● **Data extract**
-- Start --
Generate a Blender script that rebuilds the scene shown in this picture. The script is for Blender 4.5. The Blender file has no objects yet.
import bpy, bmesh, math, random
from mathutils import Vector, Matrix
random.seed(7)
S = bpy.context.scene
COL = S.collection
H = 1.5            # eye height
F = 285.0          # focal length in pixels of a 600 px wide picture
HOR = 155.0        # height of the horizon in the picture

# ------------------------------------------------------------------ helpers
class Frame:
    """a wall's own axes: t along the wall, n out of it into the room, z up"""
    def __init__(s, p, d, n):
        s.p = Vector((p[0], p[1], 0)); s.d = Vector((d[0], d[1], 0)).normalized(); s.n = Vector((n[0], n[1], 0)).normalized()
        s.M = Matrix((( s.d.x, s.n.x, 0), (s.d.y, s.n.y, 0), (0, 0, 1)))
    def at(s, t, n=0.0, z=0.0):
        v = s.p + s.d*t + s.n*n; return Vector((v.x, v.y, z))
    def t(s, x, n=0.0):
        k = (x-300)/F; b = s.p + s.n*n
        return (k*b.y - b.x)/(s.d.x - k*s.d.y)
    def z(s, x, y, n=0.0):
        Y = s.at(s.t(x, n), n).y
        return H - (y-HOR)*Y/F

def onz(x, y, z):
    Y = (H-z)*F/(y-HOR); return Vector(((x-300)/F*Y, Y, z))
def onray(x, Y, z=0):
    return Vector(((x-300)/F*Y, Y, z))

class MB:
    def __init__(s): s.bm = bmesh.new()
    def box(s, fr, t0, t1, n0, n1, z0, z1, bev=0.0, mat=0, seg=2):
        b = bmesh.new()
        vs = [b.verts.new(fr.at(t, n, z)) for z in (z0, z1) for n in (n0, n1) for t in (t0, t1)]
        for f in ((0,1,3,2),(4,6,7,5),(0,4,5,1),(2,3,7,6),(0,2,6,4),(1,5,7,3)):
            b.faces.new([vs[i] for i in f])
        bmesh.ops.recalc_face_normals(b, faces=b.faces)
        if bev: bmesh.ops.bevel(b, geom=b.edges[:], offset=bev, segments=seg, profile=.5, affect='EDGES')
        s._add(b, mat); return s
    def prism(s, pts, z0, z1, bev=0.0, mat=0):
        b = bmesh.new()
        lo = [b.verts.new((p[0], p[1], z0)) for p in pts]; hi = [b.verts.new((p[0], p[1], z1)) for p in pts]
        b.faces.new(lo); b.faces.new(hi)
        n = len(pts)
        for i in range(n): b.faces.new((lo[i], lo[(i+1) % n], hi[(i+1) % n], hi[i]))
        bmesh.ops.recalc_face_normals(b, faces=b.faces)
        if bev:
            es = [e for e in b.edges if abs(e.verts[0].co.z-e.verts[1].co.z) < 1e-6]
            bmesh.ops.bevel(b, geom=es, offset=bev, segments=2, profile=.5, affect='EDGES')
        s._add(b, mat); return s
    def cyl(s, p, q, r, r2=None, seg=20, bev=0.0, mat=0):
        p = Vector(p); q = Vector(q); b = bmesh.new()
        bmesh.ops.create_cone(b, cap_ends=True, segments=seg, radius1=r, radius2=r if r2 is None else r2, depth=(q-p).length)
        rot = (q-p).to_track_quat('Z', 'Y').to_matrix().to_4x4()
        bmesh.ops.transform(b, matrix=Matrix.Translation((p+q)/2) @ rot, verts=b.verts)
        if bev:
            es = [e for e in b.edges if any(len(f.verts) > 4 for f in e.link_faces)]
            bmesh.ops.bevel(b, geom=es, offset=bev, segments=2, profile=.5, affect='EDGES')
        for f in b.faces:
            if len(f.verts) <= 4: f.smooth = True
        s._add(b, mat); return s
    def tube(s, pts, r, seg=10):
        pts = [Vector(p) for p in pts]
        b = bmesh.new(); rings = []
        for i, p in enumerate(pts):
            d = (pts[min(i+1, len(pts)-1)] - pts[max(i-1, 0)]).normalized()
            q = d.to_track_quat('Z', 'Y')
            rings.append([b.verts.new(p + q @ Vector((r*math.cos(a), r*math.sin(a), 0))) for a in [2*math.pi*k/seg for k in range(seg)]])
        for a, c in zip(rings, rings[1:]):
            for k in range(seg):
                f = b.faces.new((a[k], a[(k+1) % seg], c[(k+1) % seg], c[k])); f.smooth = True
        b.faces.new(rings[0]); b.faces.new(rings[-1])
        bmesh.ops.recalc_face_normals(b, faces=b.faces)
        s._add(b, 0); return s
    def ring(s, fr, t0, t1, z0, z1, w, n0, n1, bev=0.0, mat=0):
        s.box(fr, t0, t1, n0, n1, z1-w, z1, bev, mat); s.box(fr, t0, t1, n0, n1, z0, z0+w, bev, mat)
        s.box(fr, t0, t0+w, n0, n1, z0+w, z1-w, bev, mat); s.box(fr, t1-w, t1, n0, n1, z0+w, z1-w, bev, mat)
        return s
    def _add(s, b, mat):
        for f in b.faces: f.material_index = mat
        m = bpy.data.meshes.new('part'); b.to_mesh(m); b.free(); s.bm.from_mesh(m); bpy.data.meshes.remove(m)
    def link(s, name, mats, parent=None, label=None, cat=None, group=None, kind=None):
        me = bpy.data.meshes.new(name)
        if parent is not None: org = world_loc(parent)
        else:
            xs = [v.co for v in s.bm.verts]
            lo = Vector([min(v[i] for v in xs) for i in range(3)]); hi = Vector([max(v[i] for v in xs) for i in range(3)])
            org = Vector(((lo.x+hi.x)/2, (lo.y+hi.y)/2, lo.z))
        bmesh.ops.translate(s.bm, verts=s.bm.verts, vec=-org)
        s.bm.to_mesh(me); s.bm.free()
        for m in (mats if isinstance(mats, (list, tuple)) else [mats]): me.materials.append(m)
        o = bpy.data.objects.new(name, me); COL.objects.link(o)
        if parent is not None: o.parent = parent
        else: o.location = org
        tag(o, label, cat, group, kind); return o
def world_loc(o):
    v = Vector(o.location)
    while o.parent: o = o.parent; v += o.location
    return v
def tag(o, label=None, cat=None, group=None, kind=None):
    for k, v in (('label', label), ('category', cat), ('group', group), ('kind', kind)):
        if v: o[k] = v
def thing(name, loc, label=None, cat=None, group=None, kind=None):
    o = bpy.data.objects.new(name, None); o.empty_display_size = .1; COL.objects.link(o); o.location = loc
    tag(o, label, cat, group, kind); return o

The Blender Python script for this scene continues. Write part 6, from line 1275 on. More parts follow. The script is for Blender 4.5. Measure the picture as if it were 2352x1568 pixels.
-- End --
● **Stated task**
Copy the data above in full, character for character.

● **Response for this exercise**
Generate a Blender script that rebuilds the scene shown in this picture. The script is for Blender 4.5. The Blender file has no objects yet.
import bpy, bmesh, math, random
from mathutils import Vector, Matrix
random.seed(7)
S = bpy.context.scene
COL = S.collection
H = 1.5            # eye height
F = 285.0          # focal length in pixels of a 600 px wide picture
HOR = 155.0        # height of the horizon in the picture

# ------------------------------------------------------------------ helpers
class Frame:
    """a wall's own axes: t along the wall, n out of it into the room, z up"""
    def __init__(s, p, d, n):
        s.p = Vector((p[0], p[1], 0)); s.d = Vector((d[0], d[1], 0)).normalized(); s.n = Vector((n[0], n[1], 0)).normalized()
        s.M = Matrix((( s.d.x, s.n.x, 0), (s.d.y, s.n.y, 0), (0, 0, 1)))
    def at(s, t, n=0.0, z=0.0):
        v = s.p + s.d*t + s.n*n; return Vector((v.x, v.y, z))
    def t(s, x, n=0.0):
        k = (x-300)/F; b = s.p + s.n*n
        return (k*b.y - b.x)/(s.d.x - k*s.d.y)
    def z(s, x, y, n=0.0):
        Y = s.at(s.t(x, n), n).y
        return H - (y-HOR)*Y/F

def onz(x, y, z):
    Y = (H-z)*F/(y-HOR); return Vector(((x-300)/F*Y, Y, z))
def onray(x, Y, z=0):
    return Vector(((x-300)/F*Y, Y, z))

class MB:
    def __init__(s): s.bm = bmesh.new()
    def box(s, fr, t0, t1, n0, n1, z0, z1, bev=0.0, mat=0, seg=2):
        b = bmesh.new()
        vs = [b.verts.new(fr.at(t, n, z)) for z in (z0, z1) for n in (n0, n1) for t in (t0, t1)]
        for f in ((0,1,3,2),(4,6,7,5),(0,4,5,1),(2,3,7,6),(0,2,6,4),(1,5,7,3)):
            b.faces.new([vs[i] for i in f])
        bmesh.ops.recalc_face_normals(b, faces=b.faces)
        if bev: bmesh.ops.bevel(b, geom=b.edges[:], offset=bev, segments=seg, profile=.5, affect='EDGES')
        s._add(b, mat); return s
    def prism(s, pts, z0, z1, bev=0.0, mat=0):
        b = bmesh.new()
        lo = [b.verts.new((p[0], p[1], z0)) for p in pts]; hi = [b.verts.new((p[0], p[1], z1)) for p in pts]
        b.faces.new(lo); b.faces.new(hi)
        n = len(pts)
        for i in range(n): b.faces.new((lo[i], lo[(i+1) % n], hi[(i+1) % n], hi[i]))
        bmesh.ops.recalc_face_normals(b, faces=b.faces)
        if bev:
            es = [e for e in b.edges if abs(e.verts[0].co.z-e.verts[1].co.z) < 1e-6]
            bmesh.ops.bevel(b, geom=es, offset=bev, segments=2, profile=.5, affect='EDGES')
        s._add(b, mat); return s
    def cyl(s, p, q, r, r2=None, seg=20, bev=0.0, mat=0):
        p = Vector(p); q = Vector(q); b = bmesh.new()
        bmesh.ops.create_cone(b, cap_ends=True, segments=seg, radius1=r, radius2=r if r2 is None else r2, depth=(q-p).length)
        rot = (q-p).to_track_quat('Z', 'Y').to_matrix().to_4x4()
        bmesh.ops.transform(b, matrix=Matrix.Translation((p+q)/2) @ rot, verts=b.verts)
        if bev:
            es = [e for e in b.edges if any(len(f.verts) > 4 for f in e.link_faces)]
            bmesh.ops.bevel(b, geom=es, offset=bev, segments=2, profile=.5, affect='EDGES')
        for f in b.faces:
            if len(f.verts) <= 4: f.smooth = True
        s._add(b, mat); return s
    def tube(s, pts, r, seg=10):
        pts = [Vector(p) for p in pts]
        b = bmesh.new(); rings = []
        for i, p in enumerate(pts):
            d = (pts[min(i+1, len(pts)-1)] - pts[max(i-1, 0)]).normalized()
            q = d.to_track_quat('Z', 'Y')
            rings.append([b.verts.new(p + q @ Vector((r*math.cos(a), r*math.sin(a), 0))) for a in [2*math.pi*k/seg for k in range(seg)]])
        for a, c in zip(rings, rings[1:]):
            for k in range(seg):
                f = b.faces.new((a[k], a[(k+1) % seg], c[(k+1) % seg], c[k])); f.smooth = True
        b.faces.new(rings[0]); b.faces.new(rings[-1])
        bmesh.ops.recalc_face_normals(b, faces=b.faces)
        s._add(b, 0); return s
    def ring(s, fr, t0, t1, z0, z1, w, n0, n1, bev=0.0, mat=0):
        s.box(fr, t0, t1, n0, n1, z1-w, z1, bev, mat); s.box(fr, t0, t1, n0, n1, z0, z0+w, bev, mat)
        s.box(fr, t0, t0+w, n0, n1, z0+w, z1-w, bev, mat); s.box(fr, t1-w, t1, n0, n1, z0+w, z1-w, bev, mat)
        return s
    def _add(s, b, mat):
        for f in b.faces: f.material_index = mat
        m = bpy.data.meshes.new('part'); b.to_mesh(m); b.free(); s.bm.from_mesh(m); bpy.data.meshes.remove(m)
    def link(s, name, mats, parent=None, label=None, cat=None, group=None, kind=None):
        me = bpy.data.meshes.new(name)
        if parent is not None: org = world_loc(parent)
        else:
            xs = [v.co for v in s.bm.verts]
            lo = Vector([min(v[i] for v in xs) for i in range(3)]); hi = Vector([max(v[i] for v in xs) for i in range(3)])
            org = Vector(((lo.x+hi.x)/2, (lo.y+hi.y)/2, lo.z))
        bmesh.ops.translate(s.bm, verts=s.bm.verts, vec=-org)
        s.bm.to_mesh(me); s.bm.free()
        for m in (mats if isinstance(mats, (list, tuple)) else [mats]): me.materials.append(m)
        o = bpy.data.objects.new(name, me); COL.objects.link(o)
        if parent is not None: o.parent = parent
        else: o.location = org
        tag(o, label, cat, group, kind); return o
def world_loc(o):
    v = Vector(o.location)
    while o.parent: o = o.parent; v += o.location
    return v
def tag(o, label=None, cat=None, group=None, kind=None):
    for k, v in (('label', label), ('category', cat), ('group', group), ('kind', kind)):
        if v: o[k] = v
def thing(name, loc, label=None, cat=None, group=None, kind=None):
    o = bpy.data.objects.new(name, None); o.empty_display_size = .1; COL.objects.link(o); o.location = loc
    tag(o, label, cat, group, kind); return o

The Blender Python script for this scene continues. Write part 6, from line 1275 on. More parts follow. The script is for Blender 4.5. Measure the picture as if it were 2352x1568 pixels.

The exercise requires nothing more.